Tucked inside the taproom of Cider Corps, a craft cidery in Mesa, Myke’s Pizza is an in-the-know destination for foodies and pizza lovers alike. Olsen has gained a cult-like following for his Potato & Bacon white pie, summer seasonal Peach Pizza, and elevated take on traditional styles.

But artisanal pizza isn’t the only thing Olsen does right. Recently forced to raise his prices to keep up with rising food costs, he handled it the smart way: by educating his customers rather than springing higher prices on them without explanation. The approach earned him positive coverage by two local news outlets as well.

Myke Olsen (right) talks with reporter Joe Tillman of Fox10 Phoenix.

On April 5, Olsen used social media to share the reasons for his price hike. “The cost of doing business has increased significantly over the past couple of years,” the post read. “This is especially true for small businesses, like ourselves, who don’t have the same buying power, influence and presence as big businesses. We’ve been paying more for all of our staple ingredients—flour, tomatoes, cheese, meats and paper goods like pizza boxes.”

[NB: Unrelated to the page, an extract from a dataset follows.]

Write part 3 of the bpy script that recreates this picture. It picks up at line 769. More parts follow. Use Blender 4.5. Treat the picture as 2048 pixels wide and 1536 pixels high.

He also noted that wages for restaurant workers have gone up as well—and made it clear he was OK with that. “For our industry—one that has been underpaid for far too long—that is absolutely a good thing,” he continued in the post. “The amount of time, attention, skill and care that goes into making one pizza, much less hundreds per week, is tremendous and, in general, is far less valued by our society than it ought to be. I’m happy that wages are slowly making their way to what they ought to be for our hardworking and passionate staff.”

That post earned 679 likes on Instagram and 57 comments, virtually all of them positive. On Facebook, the same post garnered 147 positive reactions, no negative ones, and 14 comments, all of which were supportive. It also caught the attention of Fox10 Phoenix and AZFamily 3TV & CBS 5. Both outlets followed up with an interview with Olsen, featuring b-roll that showed his pizza makers hard at work, crafting delicious-looking pies and desserts.

“I wanted to share [the reasons for the price hike] with our community so that they’re aware of what’s kind of happening behind the scenes and what we’re working on and dealing with,” Olsen told Fox10 Phoenix. “I just wanted people to be aware of the challenges that we face as a small business, both for myself as a business owner and for our employees who show up and work hard every day. I want what we do to be valued a little more, and I feel like, in sharing some of the struggles that we face, that people can come to a better understanding and a better appreciation of what we do.”